Each entry below must be repeated word for word.

Dataset entries
## BEGIN

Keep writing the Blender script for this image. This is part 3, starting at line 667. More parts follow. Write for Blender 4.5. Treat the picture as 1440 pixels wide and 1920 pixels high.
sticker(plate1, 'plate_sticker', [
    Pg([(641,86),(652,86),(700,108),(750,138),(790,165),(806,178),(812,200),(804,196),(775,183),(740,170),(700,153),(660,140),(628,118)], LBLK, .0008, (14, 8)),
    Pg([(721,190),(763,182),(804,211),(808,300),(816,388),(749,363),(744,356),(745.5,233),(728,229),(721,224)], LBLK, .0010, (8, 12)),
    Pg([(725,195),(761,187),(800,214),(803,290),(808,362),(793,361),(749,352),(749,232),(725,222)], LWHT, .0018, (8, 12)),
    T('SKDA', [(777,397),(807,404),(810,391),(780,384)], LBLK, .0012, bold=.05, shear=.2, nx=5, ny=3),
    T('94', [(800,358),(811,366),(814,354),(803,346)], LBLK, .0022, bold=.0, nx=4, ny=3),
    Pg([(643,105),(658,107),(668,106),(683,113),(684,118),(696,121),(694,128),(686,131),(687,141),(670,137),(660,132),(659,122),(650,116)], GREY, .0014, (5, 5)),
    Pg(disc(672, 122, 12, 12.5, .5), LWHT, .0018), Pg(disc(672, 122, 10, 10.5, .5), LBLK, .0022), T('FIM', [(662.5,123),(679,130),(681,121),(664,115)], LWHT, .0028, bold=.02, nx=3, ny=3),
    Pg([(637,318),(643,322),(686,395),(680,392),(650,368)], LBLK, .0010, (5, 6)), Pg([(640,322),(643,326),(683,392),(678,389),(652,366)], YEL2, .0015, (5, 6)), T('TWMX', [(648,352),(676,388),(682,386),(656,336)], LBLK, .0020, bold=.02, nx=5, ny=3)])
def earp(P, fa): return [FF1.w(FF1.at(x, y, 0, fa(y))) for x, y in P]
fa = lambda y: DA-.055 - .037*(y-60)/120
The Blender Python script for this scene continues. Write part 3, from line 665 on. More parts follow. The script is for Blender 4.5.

## END

:: Result of this exercise ::
Keep writing the Blender script for this image. This is part 3, starting at line 667. More parts follow. Write for Blender 4.5. Treat the picture as 1440 pixels wide and 1920 pixels high.
sticker(plate1, 'plate_sticker', [
    Pg([(641,86),(652,86),(700,108),(750,138),(790,165),(806,178),(812,200),(804,196),(775,183),(740,170),(700,153),(660,140),(628,118)], LBLK, .0008, (14, 8)),
    Pg([(721,190),(763,182),(804,211),(808,300),(816,388),(749,363),(744,356),(745.5,233),(728,229),(721,224)], LBLK, .0010, (8, 12)),
    Pg([(725,195),(761,187),(800,214),(803,290),(808,362),(793,361),(749,352),(749,232),(725,222)], LWHT, .0018, (8, 12)),
    T('SKDA', [(777,397),(807,404),(810,391),(780,384)], LBLK, .0012, bold=.05, shear=.2, nx=5, ny=3),
    T('94', [(800,358),(811,366),(814,354),(803,346)], LBLK, .0022, bold=.0, nx=4, ny=3),
    Pg([(643,105),(658,107),(668,106),(683,113),(684,118),(696,121),(694,128),(686,131),(687,141),(670,137),(660,132),(659,122),(650,116)], GREY, .0014, (5, 5)),
    Pg(disc(672, 122, 12, 12.5, .5), LWHT, .0018), Pg(disc(672, 122, 10, 10.5, .5), LBLK, .0022), T('FIM', [(662.5,123),(679,130),(681,121),(664,115)], LWHT, .0028, bold=.02, nx=3, ny=3),
    Pg([(637,318),(643,322),(686,395),(680,392),(650,368)], LBLK, .0010, (5, 6)), Pg([(640,322),(643,326),(683,392),(678,389),(652,366)], YEL2, .0015, (5, 6)), T('TWMX', [(648,352),(676,388),(682,386),(656,336)], LBLK, .0020, bold=.02, nx=5, ny=3)])
def earp(P, fa): return [FF1.w(FF1.at(x, y, 0, fa(y))) for x, y in P]
fa = lambda y: DA-.055 - .037*(y-60)/120
The Blender Python script for this scene continues. Write part 3, from line 665 on. More parts follow. The script is for Blender 4.5.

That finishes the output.